*REQUIRED TASK*: Return the lines from the one with "Generate a Blender" through the one with "PERP = PH - PI/2", exactly as they appear and with no pictures.

[Data extracted from a collection]
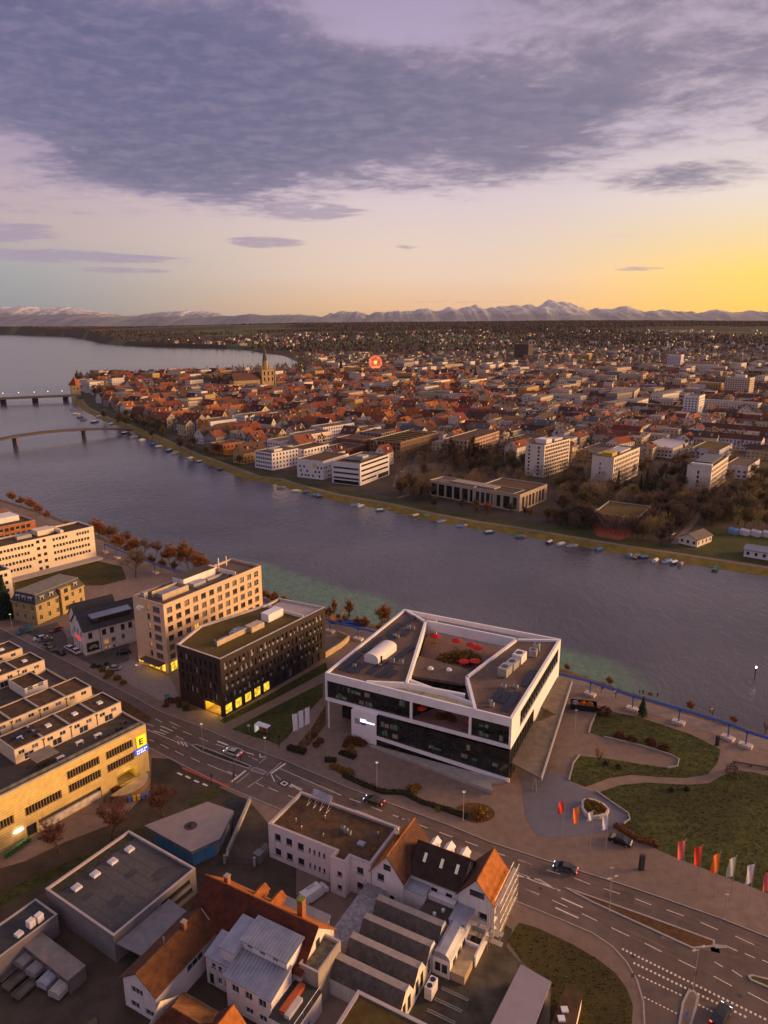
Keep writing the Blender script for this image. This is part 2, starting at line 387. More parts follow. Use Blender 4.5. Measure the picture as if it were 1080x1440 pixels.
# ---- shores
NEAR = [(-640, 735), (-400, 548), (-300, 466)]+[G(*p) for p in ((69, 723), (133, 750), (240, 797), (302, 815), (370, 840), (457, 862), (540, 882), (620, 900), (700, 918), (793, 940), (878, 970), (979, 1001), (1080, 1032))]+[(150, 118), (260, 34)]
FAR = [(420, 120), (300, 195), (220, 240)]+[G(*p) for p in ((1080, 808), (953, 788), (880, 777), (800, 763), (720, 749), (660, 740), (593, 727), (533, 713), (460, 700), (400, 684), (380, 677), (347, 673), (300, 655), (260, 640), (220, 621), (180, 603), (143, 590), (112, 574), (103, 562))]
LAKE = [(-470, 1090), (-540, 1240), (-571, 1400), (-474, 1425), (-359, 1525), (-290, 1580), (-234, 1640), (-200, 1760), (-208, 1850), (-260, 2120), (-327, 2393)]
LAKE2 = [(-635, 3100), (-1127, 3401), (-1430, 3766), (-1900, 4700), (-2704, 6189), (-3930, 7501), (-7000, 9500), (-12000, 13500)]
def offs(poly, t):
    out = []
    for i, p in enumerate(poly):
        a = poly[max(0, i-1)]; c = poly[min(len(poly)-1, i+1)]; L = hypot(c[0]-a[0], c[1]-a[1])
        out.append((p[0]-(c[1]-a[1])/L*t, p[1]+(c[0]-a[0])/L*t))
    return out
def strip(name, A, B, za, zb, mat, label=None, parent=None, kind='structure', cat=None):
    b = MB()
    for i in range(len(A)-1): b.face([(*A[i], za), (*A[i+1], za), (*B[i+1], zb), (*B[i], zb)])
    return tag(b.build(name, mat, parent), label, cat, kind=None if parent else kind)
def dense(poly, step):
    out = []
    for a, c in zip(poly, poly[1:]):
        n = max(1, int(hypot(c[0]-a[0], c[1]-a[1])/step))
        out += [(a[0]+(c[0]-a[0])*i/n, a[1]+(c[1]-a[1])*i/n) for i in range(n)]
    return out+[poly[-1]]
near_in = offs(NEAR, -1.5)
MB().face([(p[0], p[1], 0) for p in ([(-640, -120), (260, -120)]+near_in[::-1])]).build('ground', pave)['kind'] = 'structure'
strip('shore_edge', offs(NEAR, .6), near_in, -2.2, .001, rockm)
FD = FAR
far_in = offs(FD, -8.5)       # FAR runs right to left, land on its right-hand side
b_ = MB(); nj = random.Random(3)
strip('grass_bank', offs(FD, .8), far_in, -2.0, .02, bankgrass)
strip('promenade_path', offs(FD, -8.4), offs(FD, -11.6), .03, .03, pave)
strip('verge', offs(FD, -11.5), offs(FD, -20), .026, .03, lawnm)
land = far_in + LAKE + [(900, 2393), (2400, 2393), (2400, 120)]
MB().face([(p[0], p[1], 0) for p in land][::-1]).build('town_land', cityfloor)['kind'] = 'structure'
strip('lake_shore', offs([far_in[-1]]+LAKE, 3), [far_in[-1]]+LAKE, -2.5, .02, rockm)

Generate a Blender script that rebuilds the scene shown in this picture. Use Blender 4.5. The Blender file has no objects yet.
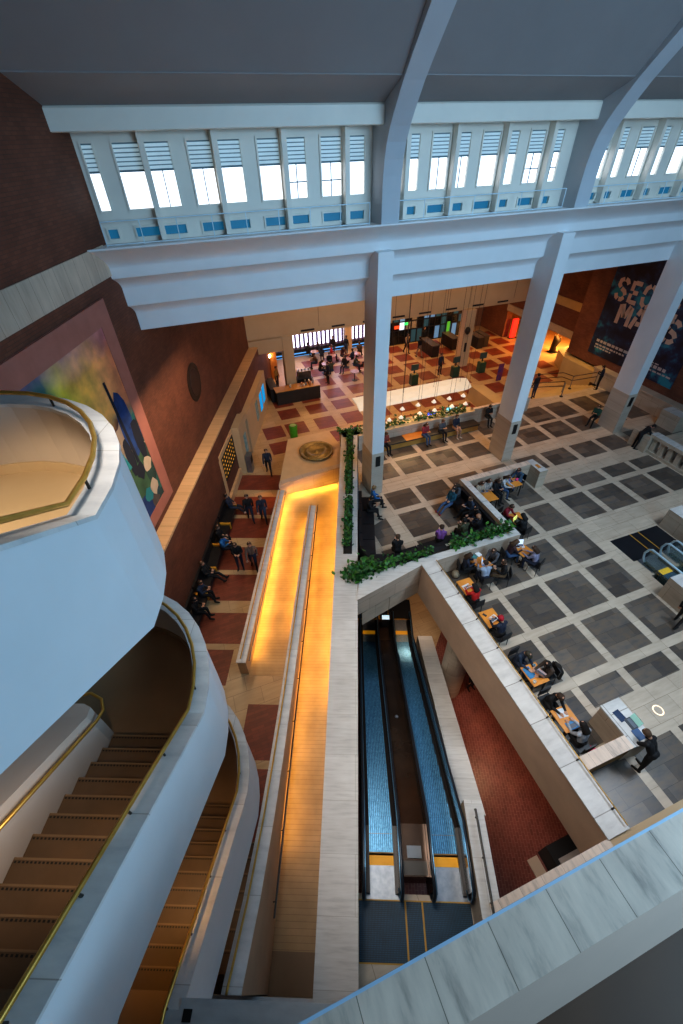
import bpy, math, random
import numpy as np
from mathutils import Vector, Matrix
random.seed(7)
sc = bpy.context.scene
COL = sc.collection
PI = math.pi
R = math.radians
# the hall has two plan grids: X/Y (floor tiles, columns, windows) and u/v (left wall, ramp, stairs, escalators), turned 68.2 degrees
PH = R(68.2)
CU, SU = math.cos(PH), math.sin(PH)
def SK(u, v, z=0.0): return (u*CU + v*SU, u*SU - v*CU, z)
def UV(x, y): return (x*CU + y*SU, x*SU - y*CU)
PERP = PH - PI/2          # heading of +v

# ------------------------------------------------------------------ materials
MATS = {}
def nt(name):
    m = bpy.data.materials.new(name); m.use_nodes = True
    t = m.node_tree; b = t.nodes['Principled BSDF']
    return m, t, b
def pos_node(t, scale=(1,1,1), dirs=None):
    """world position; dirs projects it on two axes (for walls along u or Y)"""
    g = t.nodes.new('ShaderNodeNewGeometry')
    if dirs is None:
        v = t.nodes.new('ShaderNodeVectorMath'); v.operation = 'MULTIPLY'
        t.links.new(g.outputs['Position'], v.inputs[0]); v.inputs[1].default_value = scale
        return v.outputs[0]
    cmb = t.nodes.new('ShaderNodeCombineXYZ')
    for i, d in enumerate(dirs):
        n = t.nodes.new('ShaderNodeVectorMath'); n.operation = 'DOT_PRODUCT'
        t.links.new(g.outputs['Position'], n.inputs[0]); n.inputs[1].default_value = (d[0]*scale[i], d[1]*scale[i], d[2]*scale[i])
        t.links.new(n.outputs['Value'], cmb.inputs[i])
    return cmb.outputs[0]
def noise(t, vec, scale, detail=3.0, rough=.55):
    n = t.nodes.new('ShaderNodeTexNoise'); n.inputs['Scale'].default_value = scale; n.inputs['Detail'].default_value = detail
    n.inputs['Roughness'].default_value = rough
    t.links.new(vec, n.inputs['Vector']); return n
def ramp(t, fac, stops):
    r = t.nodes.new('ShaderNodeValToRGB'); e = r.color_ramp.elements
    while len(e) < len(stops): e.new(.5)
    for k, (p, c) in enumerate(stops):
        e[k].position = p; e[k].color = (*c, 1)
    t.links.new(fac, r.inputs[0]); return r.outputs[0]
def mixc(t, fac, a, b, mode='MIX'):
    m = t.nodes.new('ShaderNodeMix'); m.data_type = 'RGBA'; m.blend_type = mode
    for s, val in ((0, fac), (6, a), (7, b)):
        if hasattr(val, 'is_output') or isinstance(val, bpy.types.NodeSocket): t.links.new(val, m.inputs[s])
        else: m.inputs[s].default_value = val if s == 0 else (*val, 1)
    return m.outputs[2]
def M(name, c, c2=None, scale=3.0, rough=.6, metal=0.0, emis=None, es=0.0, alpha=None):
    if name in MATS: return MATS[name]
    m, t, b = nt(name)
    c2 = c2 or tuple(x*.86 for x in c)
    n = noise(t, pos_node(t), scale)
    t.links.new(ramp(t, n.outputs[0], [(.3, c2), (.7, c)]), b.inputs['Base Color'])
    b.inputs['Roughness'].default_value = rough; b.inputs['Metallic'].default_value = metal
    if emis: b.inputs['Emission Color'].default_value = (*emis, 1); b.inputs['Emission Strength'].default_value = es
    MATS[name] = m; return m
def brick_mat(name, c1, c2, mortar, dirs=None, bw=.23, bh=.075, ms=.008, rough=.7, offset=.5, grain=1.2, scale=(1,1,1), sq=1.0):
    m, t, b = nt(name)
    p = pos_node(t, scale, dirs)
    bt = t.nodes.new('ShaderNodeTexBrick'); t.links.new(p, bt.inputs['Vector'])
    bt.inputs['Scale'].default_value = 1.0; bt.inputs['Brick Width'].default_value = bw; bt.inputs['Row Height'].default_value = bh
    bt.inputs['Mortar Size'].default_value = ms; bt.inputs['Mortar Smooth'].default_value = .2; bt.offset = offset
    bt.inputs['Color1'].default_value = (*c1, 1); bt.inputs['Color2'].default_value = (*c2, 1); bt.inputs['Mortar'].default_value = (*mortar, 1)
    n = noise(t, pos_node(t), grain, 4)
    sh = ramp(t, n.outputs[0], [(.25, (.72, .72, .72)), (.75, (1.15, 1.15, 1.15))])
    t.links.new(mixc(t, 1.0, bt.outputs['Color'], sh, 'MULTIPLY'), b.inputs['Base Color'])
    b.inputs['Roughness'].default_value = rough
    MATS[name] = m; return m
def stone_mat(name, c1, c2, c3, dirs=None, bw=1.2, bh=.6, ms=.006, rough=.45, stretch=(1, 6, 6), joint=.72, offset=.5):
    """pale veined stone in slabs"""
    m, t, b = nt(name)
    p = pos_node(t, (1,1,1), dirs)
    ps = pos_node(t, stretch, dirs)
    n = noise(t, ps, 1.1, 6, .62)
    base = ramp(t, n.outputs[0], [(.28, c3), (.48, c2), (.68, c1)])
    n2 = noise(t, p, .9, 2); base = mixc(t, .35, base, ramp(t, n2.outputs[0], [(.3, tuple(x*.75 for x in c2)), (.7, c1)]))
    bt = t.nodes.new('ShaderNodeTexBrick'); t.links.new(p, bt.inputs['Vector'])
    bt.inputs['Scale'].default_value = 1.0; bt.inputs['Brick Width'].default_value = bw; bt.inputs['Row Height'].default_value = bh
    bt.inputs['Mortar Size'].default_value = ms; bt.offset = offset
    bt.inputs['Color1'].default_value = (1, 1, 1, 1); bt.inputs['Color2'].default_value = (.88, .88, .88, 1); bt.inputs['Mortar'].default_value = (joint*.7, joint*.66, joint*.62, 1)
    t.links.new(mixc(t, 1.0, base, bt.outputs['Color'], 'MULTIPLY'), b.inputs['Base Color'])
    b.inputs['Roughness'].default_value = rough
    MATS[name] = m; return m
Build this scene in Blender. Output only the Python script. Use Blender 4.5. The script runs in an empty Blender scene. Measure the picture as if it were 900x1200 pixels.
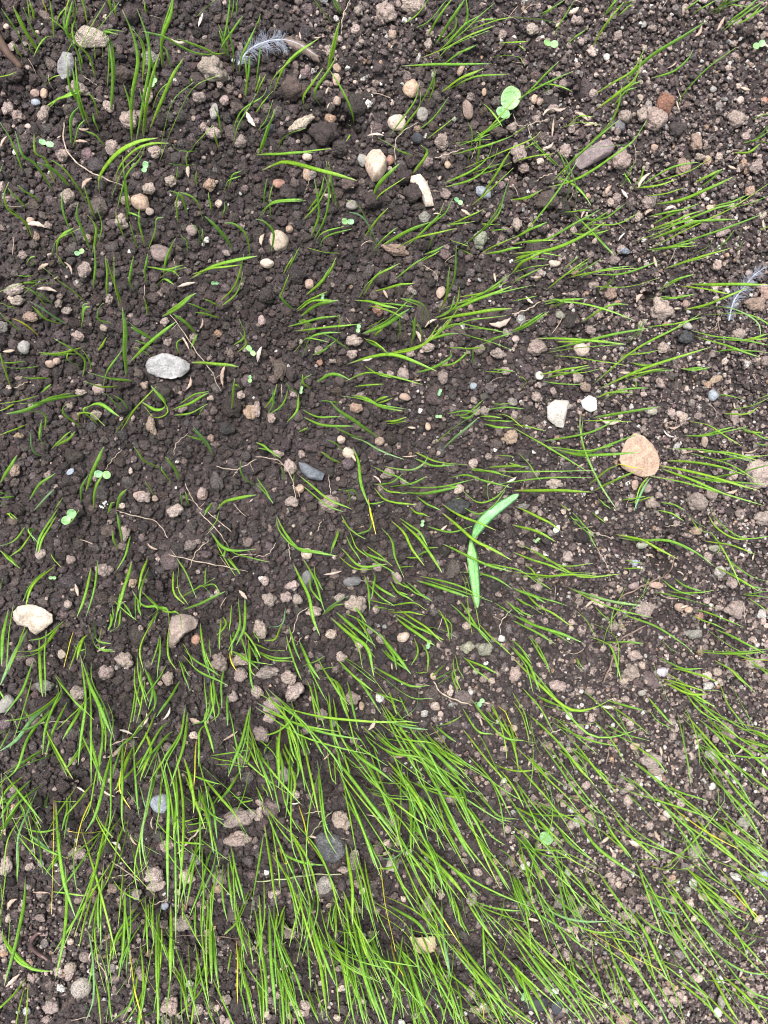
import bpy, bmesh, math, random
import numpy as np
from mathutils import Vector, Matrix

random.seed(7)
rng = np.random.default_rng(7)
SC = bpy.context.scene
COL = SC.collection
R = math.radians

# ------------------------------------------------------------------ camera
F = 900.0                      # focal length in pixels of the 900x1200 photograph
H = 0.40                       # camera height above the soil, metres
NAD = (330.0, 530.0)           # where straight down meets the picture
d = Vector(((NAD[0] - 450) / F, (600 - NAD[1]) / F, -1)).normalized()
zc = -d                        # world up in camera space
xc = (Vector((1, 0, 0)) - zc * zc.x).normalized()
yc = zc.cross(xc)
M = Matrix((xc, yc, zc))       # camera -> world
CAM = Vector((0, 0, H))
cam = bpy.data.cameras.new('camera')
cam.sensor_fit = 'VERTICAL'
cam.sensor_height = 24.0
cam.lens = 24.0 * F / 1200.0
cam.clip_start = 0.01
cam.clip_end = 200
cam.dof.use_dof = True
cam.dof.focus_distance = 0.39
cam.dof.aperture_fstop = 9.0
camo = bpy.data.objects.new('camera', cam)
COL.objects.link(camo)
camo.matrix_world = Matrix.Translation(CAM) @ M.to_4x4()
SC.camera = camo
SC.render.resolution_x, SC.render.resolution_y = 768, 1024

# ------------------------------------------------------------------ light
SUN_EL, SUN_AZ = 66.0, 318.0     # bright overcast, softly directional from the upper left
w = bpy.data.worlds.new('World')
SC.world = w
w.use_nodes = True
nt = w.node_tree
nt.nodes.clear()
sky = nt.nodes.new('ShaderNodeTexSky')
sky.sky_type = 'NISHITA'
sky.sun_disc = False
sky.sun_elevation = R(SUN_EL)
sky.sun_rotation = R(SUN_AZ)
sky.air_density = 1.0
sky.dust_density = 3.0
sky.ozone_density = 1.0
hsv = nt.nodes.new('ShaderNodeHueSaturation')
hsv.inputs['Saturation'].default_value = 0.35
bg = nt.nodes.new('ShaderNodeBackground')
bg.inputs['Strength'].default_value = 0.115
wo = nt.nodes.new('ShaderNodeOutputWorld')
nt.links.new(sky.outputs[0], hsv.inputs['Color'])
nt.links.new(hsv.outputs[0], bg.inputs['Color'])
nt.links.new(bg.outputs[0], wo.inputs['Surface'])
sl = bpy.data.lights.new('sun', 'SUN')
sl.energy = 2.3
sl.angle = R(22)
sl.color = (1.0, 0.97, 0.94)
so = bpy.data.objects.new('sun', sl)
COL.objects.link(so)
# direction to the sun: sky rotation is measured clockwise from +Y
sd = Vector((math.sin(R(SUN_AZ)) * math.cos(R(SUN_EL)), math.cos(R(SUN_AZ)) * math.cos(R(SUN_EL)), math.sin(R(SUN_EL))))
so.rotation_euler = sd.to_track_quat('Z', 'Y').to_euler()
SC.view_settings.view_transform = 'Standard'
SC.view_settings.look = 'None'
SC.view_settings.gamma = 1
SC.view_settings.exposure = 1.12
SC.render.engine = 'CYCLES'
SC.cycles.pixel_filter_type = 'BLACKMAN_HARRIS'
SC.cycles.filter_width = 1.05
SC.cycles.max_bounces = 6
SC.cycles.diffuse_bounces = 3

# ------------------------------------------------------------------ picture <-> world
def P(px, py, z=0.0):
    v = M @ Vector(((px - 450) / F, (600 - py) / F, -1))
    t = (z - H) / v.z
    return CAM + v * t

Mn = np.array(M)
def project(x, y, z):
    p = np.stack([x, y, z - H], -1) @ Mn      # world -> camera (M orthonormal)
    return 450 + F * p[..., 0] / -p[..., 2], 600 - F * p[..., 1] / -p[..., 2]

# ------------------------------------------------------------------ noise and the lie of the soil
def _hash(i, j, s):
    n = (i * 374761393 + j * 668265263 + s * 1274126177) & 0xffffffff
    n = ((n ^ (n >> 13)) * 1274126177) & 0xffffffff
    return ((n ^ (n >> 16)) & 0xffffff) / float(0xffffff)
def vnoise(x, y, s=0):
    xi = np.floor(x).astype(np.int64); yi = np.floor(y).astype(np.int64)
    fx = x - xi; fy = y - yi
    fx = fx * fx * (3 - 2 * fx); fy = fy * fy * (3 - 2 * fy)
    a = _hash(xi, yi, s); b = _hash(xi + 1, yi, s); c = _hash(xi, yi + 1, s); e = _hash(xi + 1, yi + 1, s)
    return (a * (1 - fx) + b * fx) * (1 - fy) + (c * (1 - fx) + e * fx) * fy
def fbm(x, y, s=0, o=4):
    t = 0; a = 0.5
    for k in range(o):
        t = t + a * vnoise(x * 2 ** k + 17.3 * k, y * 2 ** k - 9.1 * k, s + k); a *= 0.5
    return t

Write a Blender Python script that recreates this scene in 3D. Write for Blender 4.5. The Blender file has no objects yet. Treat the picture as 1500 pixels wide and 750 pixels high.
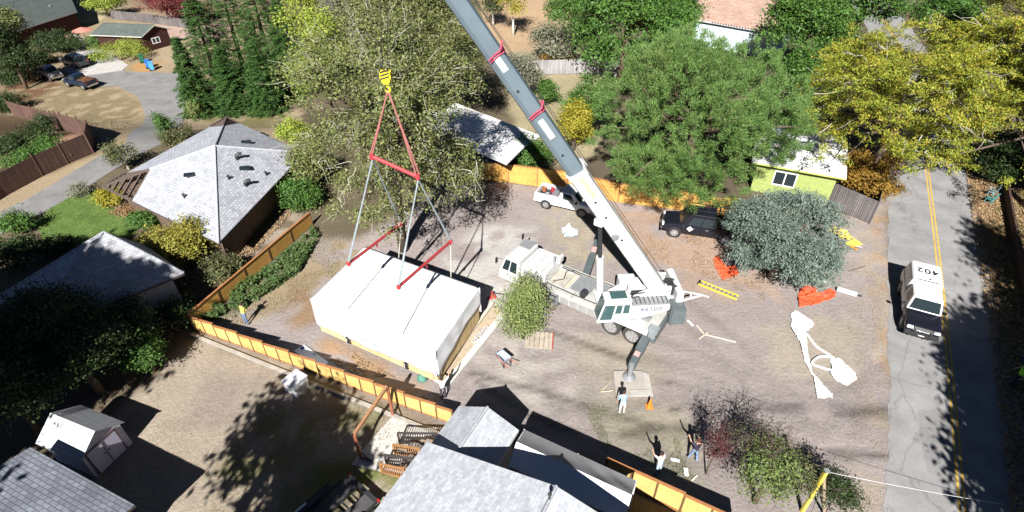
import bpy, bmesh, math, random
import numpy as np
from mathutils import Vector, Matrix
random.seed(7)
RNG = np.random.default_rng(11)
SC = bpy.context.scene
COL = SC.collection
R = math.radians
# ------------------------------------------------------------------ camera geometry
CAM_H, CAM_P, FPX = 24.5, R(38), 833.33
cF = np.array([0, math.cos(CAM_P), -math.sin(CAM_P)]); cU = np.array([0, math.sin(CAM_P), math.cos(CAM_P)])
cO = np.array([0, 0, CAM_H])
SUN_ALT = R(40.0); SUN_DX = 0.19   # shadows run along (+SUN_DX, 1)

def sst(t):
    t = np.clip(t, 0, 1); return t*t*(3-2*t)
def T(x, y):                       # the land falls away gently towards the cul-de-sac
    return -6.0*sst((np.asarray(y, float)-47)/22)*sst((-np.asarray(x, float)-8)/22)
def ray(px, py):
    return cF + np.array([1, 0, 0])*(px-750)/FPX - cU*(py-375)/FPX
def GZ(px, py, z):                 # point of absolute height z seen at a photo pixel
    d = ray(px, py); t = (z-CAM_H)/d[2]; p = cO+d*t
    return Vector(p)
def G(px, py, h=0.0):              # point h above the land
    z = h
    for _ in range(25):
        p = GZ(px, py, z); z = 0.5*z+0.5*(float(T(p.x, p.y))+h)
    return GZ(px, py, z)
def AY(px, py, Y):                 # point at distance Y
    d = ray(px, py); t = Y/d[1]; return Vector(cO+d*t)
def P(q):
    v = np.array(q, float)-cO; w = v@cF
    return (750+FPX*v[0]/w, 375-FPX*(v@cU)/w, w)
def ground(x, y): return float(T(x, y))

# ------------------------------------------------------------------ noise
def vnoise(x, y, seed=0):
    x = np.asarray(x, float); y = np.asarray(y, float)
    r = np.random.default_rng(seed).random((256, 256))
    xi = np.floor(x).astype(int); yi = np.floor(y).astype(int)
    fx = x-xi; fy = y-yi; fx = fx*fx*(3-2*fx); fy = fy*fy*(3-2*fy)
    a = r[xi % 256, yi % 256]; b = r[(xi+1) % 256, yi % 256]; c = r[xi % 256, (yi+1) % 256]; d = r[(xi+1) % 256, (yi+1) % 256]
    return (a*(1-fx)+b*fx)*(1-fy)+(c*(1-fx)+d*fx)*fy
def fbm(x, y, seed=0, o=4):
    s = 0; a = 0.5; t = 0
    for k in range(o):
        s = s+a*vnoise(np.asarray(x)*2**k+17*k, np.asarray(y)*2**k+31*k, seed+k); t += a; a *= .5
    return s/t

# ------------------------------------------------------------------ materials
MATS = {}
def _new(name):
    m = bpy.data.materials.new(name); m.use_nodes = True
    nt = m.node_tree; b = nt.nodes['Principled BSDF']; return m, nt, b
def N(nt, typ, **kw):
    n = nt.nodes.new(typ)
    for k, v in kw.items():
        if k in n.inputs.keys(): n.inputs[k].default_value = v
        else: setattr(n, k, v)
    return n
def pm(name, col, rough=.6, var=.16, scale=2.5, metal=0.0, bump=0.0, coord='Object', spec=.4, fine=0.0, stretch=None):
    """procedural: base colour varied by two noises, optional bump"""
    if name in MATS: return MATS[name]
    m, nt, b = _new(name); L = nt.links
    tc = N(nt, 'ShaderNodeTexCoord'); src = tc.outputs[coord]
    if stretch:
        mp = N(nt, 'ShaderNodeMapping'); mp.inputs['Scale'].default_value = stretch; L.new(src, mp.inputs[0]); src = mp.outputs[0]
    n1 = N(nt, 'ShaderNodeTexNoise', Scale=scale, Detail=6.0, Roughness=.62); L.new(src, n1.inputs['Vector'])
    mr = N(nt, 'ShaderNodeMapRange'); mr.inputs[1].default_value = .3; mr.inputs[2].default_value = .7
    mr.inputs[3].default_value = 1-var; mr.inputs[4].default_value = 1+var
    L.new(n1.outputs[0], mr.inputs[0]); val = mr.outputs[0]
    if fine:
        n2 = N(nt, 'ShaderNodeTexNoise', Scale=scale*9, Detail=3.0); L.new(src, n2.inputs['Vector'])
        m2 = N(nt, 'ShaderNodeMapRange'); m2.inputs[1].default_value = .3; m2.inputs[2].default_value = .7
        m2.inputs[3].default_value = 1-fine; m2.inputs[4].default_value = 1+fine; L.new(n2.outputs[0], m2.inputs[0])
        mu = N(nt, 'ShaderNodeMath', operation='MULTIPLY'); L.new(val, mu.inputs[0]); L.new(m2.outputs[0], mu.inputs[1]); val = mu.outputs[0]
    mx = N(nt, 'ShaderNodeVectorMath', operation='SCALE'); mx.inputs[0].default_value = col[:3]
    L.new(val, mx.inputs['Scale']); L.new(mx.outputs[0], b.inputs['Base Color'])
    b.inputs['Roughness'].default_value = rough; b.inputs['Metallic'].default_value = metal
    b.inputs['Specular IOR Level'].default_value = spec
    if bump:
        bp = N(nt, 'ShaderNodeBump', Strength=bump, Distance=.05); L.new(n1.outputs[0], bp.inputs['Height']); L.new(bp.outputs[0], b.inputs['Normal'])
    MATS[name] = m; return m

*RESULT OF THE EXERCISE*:
Generate a Blender script that rebuilds the scene shown in this picture. Use Blender 4.5. The Blender file has no objects yet.
import bpy, math, random
import numpy as np
from mathutils import Vector, Matrix
random.seed(7)
sc = bpy.context.scene
COL = sc.collection
PI = math.pi
R = math.radians
# the hall has two plan grids: X/Y (floor tiles, columns, windows) and u/v (left wall, ramp, stairs, escalators), turned 68.2 degrees
PH = R(68.2)
CU, SU = math.cos(PH), math.sin(PH)
def SK(u, v, z=0.0): return (u*CU + v*SU, u*SU - v*CU, z)
def UV(x, y): return (x*CU + y*SU, x*SU - y*CU)
PERP = PH - PI/2          # heading of +v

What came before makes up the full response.